Quiescent H2 Emission From Pre-Main Sequence Stars in Chamaeleon I

TL;DR

This study reports the detection of quiescent molecular hydrogen emission from circumstellar disks of pre-main sequence stars in Chamaeleon I, linking it to accretion activity, inner disk gas, and stellar high-energy radiation.

Contribution

It provides new observational evidence of H$_2$ emission in pre-main sequence stars and explores its correlation with disk evolution, accretion, and high-energy photon excitation.

Findings

H$_2$ emission detected in six pre-main sequence stars.

Detected H$_2$ emission correlates with transitional disks and accretion signatures.

H$_2$ emission likely originates from gas at a few tens of AU from the stars.

Abstract

We report the discovery of quiescent emission from molecular hydrogen gas located in the circumstellar disks of six pre-main sequence stars, including two weak-line T Tauri stars (TTS), and one Herbig AeBe star, in the Chamaeleon I star forming region.

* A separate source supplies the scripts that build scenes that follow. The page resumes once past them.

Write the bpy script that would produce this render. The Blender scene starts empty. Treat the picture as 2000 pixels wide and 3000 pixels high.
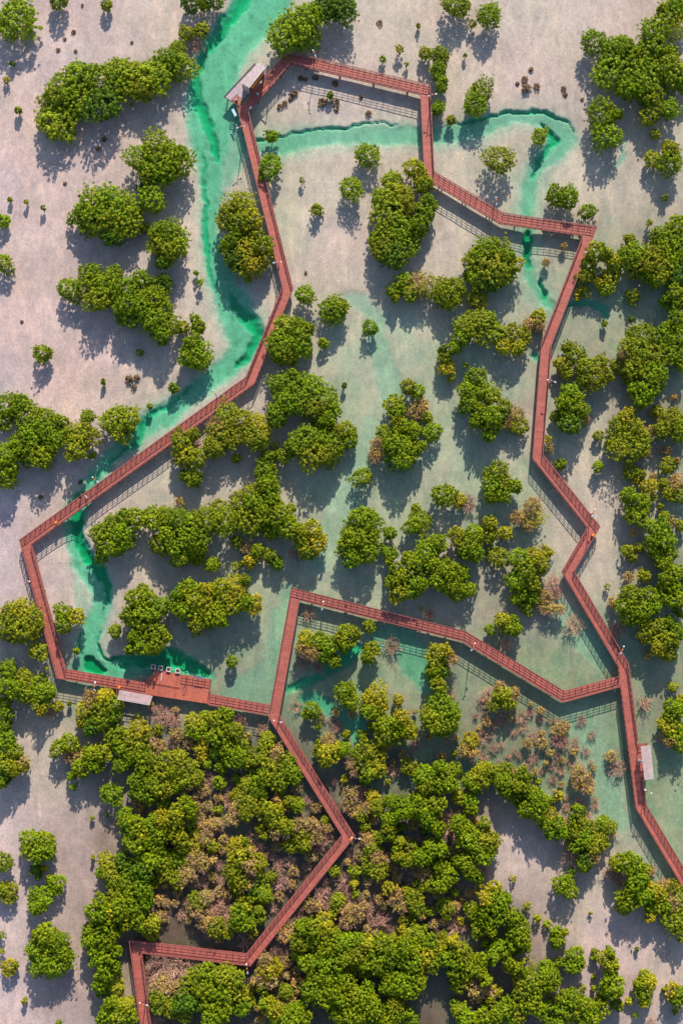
import bpy, bmesh, math, random
import numpy as np
from mathutils import Vector, Matrix, Quaternion

random.seed(7)
rng = np.random.default_rng(11)
SC = bpy.context.scene
COL = SC.collection
PPM = 16.0                      # photograph pixels per metre at the picture centre
FPX = 4250.0                    # focal length in photograph pixels
TILT = math.radians(5.4)        # the drone looks a little towards the top of the picture
DIST = FPX / PPM
CAM = Vector((0, -DIST * math.sin(TILT), DIST * math.cos(TILT)))
EL = math.radians(34.6)         # sun elevation
SUNH = Vector((0.125, 1.0, 0)).normalized()

# ------------------------------------------------------------------ camera
cam = bpy.data.cameras.new("camera")
cam.sensor_fit = 'VERTICAL'
cam.angle = 2 * math.atan(1500 / FPX)
cam.clip_start = 1.0
cam.clip_end = 8000
cam_ob = bpy.data.objects.new("camera", cam)
COL.objects.link(cam_ob)
cam_ob.location = CAM
cam_ob.rotation_euler = (TILT, 0, 0)
SC.camera = cam_ob

# ------------------------------------------------------------------ sky and sun
world = bpy.data.worlds.new("World")
SC.world = world
world.use_nodes = True
wn = world.node_tree.nodes
wl = world.node_tree.links
wn.clear()
sky = wn.new("ShaderNodeTexSky")
sky.sky_type = 'NISHITA'
sky.sun_disc = False
sky.sun_elevation = EL
sky.sun_rotation = math.atan2(SUNH.x, SUNH.y)
sky.air_density = 1.0
sky.dust_density = 0.8
sky.ozone_density = 2.6
bg = wn.new("ShaderNodeBackground")
bg.inputs["Strength"].default_value = 0.15
wo = wn.new("ShaderNodeOutputWorld")
wl.new(sky.outputs[0], bg.inputs["Color"])
wl.new(bg.outputs[0], wo.inputs["Surface"])

sun = bpy.data.lights.new("sun", 'SUN')
sun.energy = 4.8
sun.angle = math.radians(0.5)
sun.color = (1.0, 0.935, 0.835)
sun_ob = bpy.data.objects.new("sun", sun)
COL.objects.link(sun_ob)
to_sun = (SUNH * math.cos(EL) + Vector((0, 0, math.sin(EL)))).normalized()
sun_ob.rotation_euler = to_sun.to_track_quat('Z', 'Y').to_euler()
sun_ob.location = to_sun * 300

SC.view_settings.view_transform = 'Standard'
SC.view_settings.look = 'None'
SC.view_settings.exposure = 0.36
SC.view_settings.gamma = 1.0
SC.render.engine = 'CYCLES'
SC.cycles.max_bounces = 6
SC.cycles.transparent_max_bounces = 12
SC.cycles.diffuse_bounces = 3

# ------------------------------------------------------------------ helpers
def inv_np(px, py, z=0.0):
    """point at height z that lies under a photograph pixel"""
    u = (px - 1000.0) / FPX; v = (1500.0 - py) / FPX
    dy = math.sin(TILT) + v * math.cos(TILT)
    dz = -math.cos(TILT) + v * math.sin(TILT)
    t = (z - CAM.z) / dz
    return u * t, CAM.y + dy * t
def inv(px, py, z=0.0):
    x, y = inv_np(px, py, z)
    return Vector((x, y, z))
def proj(p):
    r = Vector(p) - CAM
    d = r.y * math.sin(TILT) - r.z * math.cos(TILT)
    v = r.y * math.cos(TILT) + r.z * math.sin(TILT)
    return 1000 + FPX * r.x / d, 1500 - FPX * v / d
def mpp(p):
    r = Vector(p) - CAM
    return (r.y * math.sin(TILT) - r.z * math.cos(TILT)) / FPX

def tag(o, label=None, cat=None, group=None, kind=None):
    if label: o["label"] = label
    if cat: o["category"] = cat
    if group: o["group"] = group
    if kind: o["kind"] = kind
    return o

def empty(name, loc=(0, 0, 0), rz=0.0):
    o = bpy.data.objects.new(name, None)
    o.empty_display_size = 0.3
    o.location = loc
    o.rotation_euler = (0, 0, rz)
    COL.objects.link(o)
    return o

def mesh_ob(name, me, parent=None, loc=(0, 0, 0)):
    o = bpy.data.objects.new(name, me)
    o.location = loc
    COL.objects.link(o)
    if parent is not None:
        o.parent = parent
    return o

class MB:
    """collects solid shapes and links them as one mesh object"""
    def __init__(s):
        s.v = []; s.f = []
    def add(s, vs, fs):
        n = len(s.v)
        s.v += [tuple(v) for v in vs]
        s.f += [tuple(i + n for i in f) for f in fs]
        return s
    def box(s, c, size, rz=0.0, M=None):
        x, y, z = (q / 2 for q in size)
        vs = [Vector((a * x, b * y, d * z)) for d in (-1, 1) for b in (-1, 1) for a in (-1, 1)]
        R = M if M is not None else Matrix.Rotation(rz, 3, 'Z')
        vs = [R @ v + Vector(c) for v in vs]
        return s.add(vs, [(0, 2, 3, 1), (4, 5, 7, 6), (0, 1, 5, 4), (2, 6, 7, 3), (0, 4, 6, 2), (1, 3, 7, 5)])
    def bar(s, a, b, w, h=None, up=Vector((0, 0, 1))):
        a = Vector(a); b = Vector(b); h = w if h is None else h
        d = (b - a)
        L = d.length
        if L < 1e-6: return s
        d /= L
        if abs(d.dot(up)) > 0.99: up = Vector((1, 0, 0))
        r = d.cross(up).normalized(); u = r.cross(d).normalized()
        vs = []
        for p in (a, b):
            for su, sr in ((-1, -1), (-1, 1), (1, 1), (1, -1)):
                vs.append(p + r * (sr * w / 2) + u * (su * h / 2))
        return s.add(vs, [(0, 1, 2, 3), (7, 6, 5, 4), (0, 4, 5, 1), (1, 5, 6, 2), (2, 6, 7, 3), (3, 7, 4, 0)])
    def tube(s, pts, rad, n=6):
        rings = []
        pts = [Vector(p) for p in pts]
        vs = []; fs = []
        for i, p in enumerate(pts):
            d = (pts[min(i + 1, len(pts) - 1)] - pts[max(i - 1, 0)]).normalized()
            up = Vector((0, 0, 1)) if abs(d.z) < 0.95 else Vector((1, 0, 0))
            r = d.cross(up).normalized(); u = r.cross(d)
            for k in range(n):
                a = 2 * math.pi * k / n
                vs.append(p + (r * math.cos(a) + u * math.sin(a)) * rad[i])
        for i in range(len(pts) - 1):
            for k in range(n):
                fs.append((i * n + k, i * n + (k + 1) % n, (i + 1) * n + (k + 1) % n, (i + 1) * n + k))
        fs.append(tuple(range(n - 1, -1, -1)))
        fs.append(tuple(range((len(pts) - 1) * n, len(pts) * n)))
        return s.add(vs, fs)
    def ball(s, c, r, n=10, m=6, sz=1.0):
        vs = [Vector(c) + Vector((0, 0, -r * sz))]
        for j in range(1, m):
            t = math.pi * j / m
            for k in range(n):
                a = 2 * math.pi * k / n
                vs.append(Vector(c) + Vector((r * math.sin(t) * math.cos(a), r * math.sin(t) * math.sin(a), -r * sz * math.cos(t))))
        vs.append(Vector(c) + Vector((0, 0, r * sz)))
        fs = []
        for k in range(n):
            fs.append((0, 1 + (k + 1) % n, 1 + k))
        for j in range(m - 2):
            for k in range(n):
                a = 1 + j * n
                fs.append((a + k, a + (k + 1) % n, a + n + (k + 1) % n, a + n + k))
        a = 1 + (m - 2) * n
        for k in range(n):
            fs.append((a + k, a + (k + 1) % n, len(vs) - 1))
        return s.add(vs, fs)
    def prism(s, poly, z0, z1):
        n = len(poly)
        ar = sum(poly[i][0] * poly[(i + 1) % n][1] - poly[(i + 1) % n][0] * poly[i][1] for i in range(n))
        if ar < 0: poly = list(reversed(poly))
        vs = [(p[0], p[1], z0) for p in poly] + [(p[0], p[1], z1) for p in poly]
        fs = [tuple(range(n - 1, -1, -1)), tuple(range(n, 2 * n))]
        fs += [(i, (i + 1) % n, n + (i + 1) % n, n + i) for i in range(n)]
        return s.add(vs, fs)
    def build(s, name, mat, parent=None, loc=(0, 0, 0), smooth=False):
        me = bpy.data.meshes.new(name)
        me.from_pydata(s.v, [], s.f)
        me.update()
        if mat: me.materials.append(mat)
        if smooth:
            for p in me.polygons: p.use_smooth = True
        return mesh_ob(name, me, parent, loc)

# ------------------------------------------------------------------ materials
def new_mat(name):
    m = bpy.data.materials.new(name)
    m.use_nodes = True
    nt = m.node_tree
    nt.nodes.clear()
    out = nt.nodes.new("ShaderNodeOutputMaterial")
    return m, nt, out

def N(nt, kind, **kw):
    n = nt.nodes.new(kind)
    for k, v in kw.items():
        if k == 'inp':
            for a, b in v.items(): n.inputs[a].default_value = b
        else:
            setattr(n, k, v)
    return n

def mix_col(nt, a, b, fac, mode='MIX'):
    n = nt.nodes.new("ShaderNodeMix"); n.data_type = 'RGBA'; n.blend_type = mode
    for sock, val in ((n.inputs[0], fac), (n.inputs[6], a), (n.inputs[7], b)):
        if hasattr(val, 'links'): nt.links.new(val, sock)
        else:
            sock.default_value = val if not isinstance(val, tuple) else (*val, 1.0)[:4]
    return n.outputs[2]

def ramp(nt, fac, stops):
    n = nt.nodes.new("ShaderNodeValToRGB")
    e = n.color_ramp.elements
    while len(e) < len(stops): e.new(0.5)
    for q, (p, c) in zip(e, stops):
        q.position = p
        q.color = (*c, 1) if isinstance(c, tuple) else (c, c, c, 1)
    nt.links.new(fac, n.inputs[0])
    return n.outputs[0]

def simple_mat(name, col, rough=0.7, var=0.18, scale=3.0, metal=0.0):
    m, nt, out = new_mat(name)
    b = N(nt, "ShaderNodeBsdfPrincipled", inp={"Roughness": rough, "Metallic": metal})
    tc = N(nt, "ShaderNodeTexCoord")
    no = N(nt, "ShaderNodeTexNoise", inp={"Scale": scale, "Detail": 5.0, "Roughness": 0.65})
    nt.links.new(tc.outputs["Object"], no.inputs["Vector"])
    v = ramp(nt, no.outputs[0], [(0.25, 1 - var), (0.75, 1 + var)])
    c = mix_col(nt, col, v, 1.0, 'MULTIPLY')
    nt.links.new(c, b.inputs["Base Color"])
    nt.links.new(b.outputs[0], out.inputs[0])
    return m

def plank_mat(name, col, plank=0.145, var=0.14, axis='X'):
    """boards laid across the local X axis, each board its own shade, thin dark joints, worn patches"""
    m, nt, out = new_mat(name)
    b = N(nt, "ShaderNodeBsdfPrincipled", inp={"Roughness": 0.62})
    tc = N(nt, "ShaderNodeTexCoord")
    sx = N(nt, "ShaderNodeSeparateXYZ")
    nt.links.new(tc.outputs["Object"], sx.inputs[0])
    d = N(nt, "ShaderNodeMath", operation='DIVIDE', inp={1: plank}); nt.links.new(sx.outputs[axis], d.inputs[0])
    fl = N(nt, "ShaderNodeMath", operation='FLOOR'); nt.links.new(d.outputs[0], fl.inputs[0])
    fr = N(nt, "ShaderNodeMath", operation='FRACT'); nt.links.new(d.outputs[0], fr.inputs[0])
    wn_ = N(nt, "ShaderNodeTexWhiteNoise", noise_dimensions='1D'); nt.links.new(fl.outputs[0], wn_.inputs["W"])
    bv = ramp(nt, wn_.outputs[0], [(0.0, 1 - var), (1.0, 1 + var)])
    jt = ramp(nt, fr.outputs[0], [(0.0, 0.55), (0.05, 1.0)])
    no = N(nt, "ShaderNodeTexNoise", inp={"Scale": 0.32, "Detail": 6.0, "Roughness": 0.6})
    nt.links.new(tc.outputs["Object"], no.inputs["Vector"])
    wear = ramp(nt, no.outputs[0], [(0.3, (0.80, 0.86, 0.9)), (0.7, (1.16, 1.1, 1.1))])
    c = mix_col(nt, col, bv, 1.0, 'MULTIPLY')
    c = mix_col(nt, c, jt, 1.0, 'MULTIPLY')
    c = mix_col(nt, c, wear, 1.0, 'MULTIPLY')
    oi = N(nt, "ShaderNodeObjectInfo")
    c = mix_col(nt, c, ramp(nt, oi.outputs["Random"], [(0.0, (0.88, 0.90, 0.92)), (1.0, (1.12, 1.08, 1.06))]), 1.0, 'MULTIPLY')
    n4 = N(nt, "ShaderNodeTexNoise", inp={"Scale": 1.7, "Detail": 5.0, "Roughness": 0.7}); nt.links.new(tc.outputs["Object"], n4.inputs["Vector"])
    c = mix_col(nt, c, ramp(nt, n4.outputs[0], [(0.34, (0.68, 0.70, 0.74)), (0.5, (1, 1, 1)), (0.7, (1.12, 1.12, 1.12))]), 1.0, 'MULTIPLY')
    nt.links.new(c, b.inputs["Base Color"])
    nt.links.new(b.outputs[0], out.inputs[0])
    return m

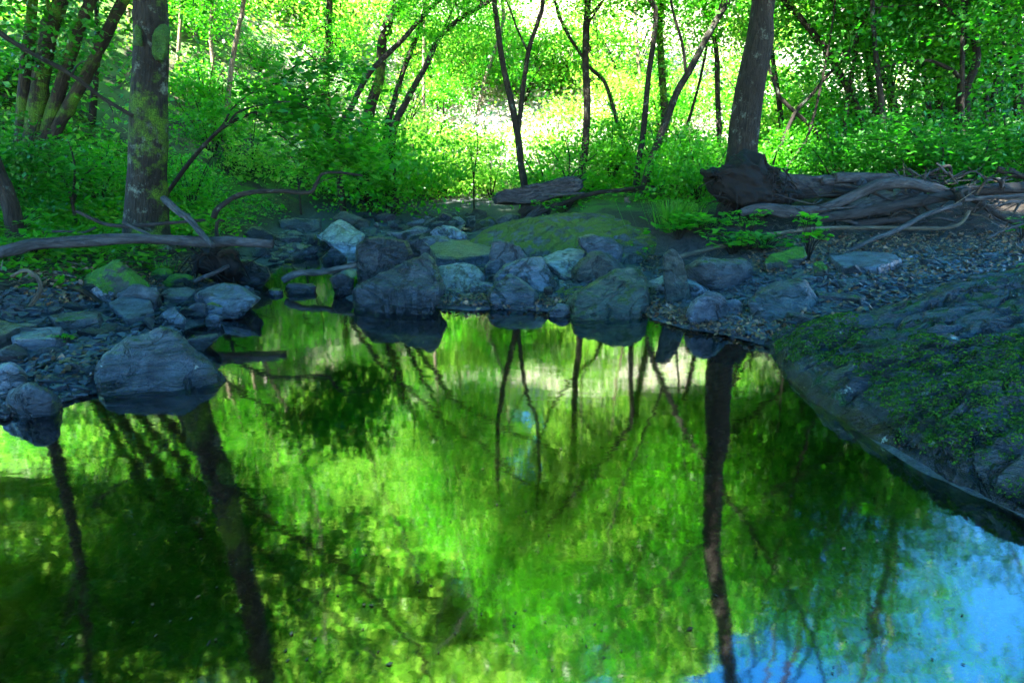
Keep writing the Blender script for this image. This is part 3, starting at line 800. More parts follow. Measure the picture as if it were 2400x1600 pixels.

For two of these stars, we also place upper limits on the 2->1 S(1)/1->0 S(1) line ratios of 0.4 and 0.5. Of the 11 pre-main sequence sources now known to be sources of quiescent near-infrared hydrogen emission, four possess transitional disks, which suggests that detectable levels of H$_2$ emission and the presence of inner disk holes are correlated. These H$_2$ detections demonstrate that these inner holes are not completely devoid of gas, in agreement with the presence of observable accretion signatures for all four of these stars and the recent detections of [Ne II] emission from three of them. The overlap in [Ne II] and H$_2$ detections hints at a possible correlation between these two features and suggests a shared excitation mechanism of high energy photons. Our models, combined with the kinematic information from the H$_2$ lines, locate the bulk of the emitting gas at a few tens of AU from the stars. We also find a correlation between H$_2$ detections and those targets which possess the largest H$\alpha$ equivalent widths, suggesting a link between accretion activity and quiescent H$_2$ emission. We conclude that quiescent H$_2$ emission from relatively hot gas within the disks of TTS is most likely related to on-going accretion activity, the production of UV photons and/or X-rays, and the evolutionary status of the dust grain populations in the inner disks.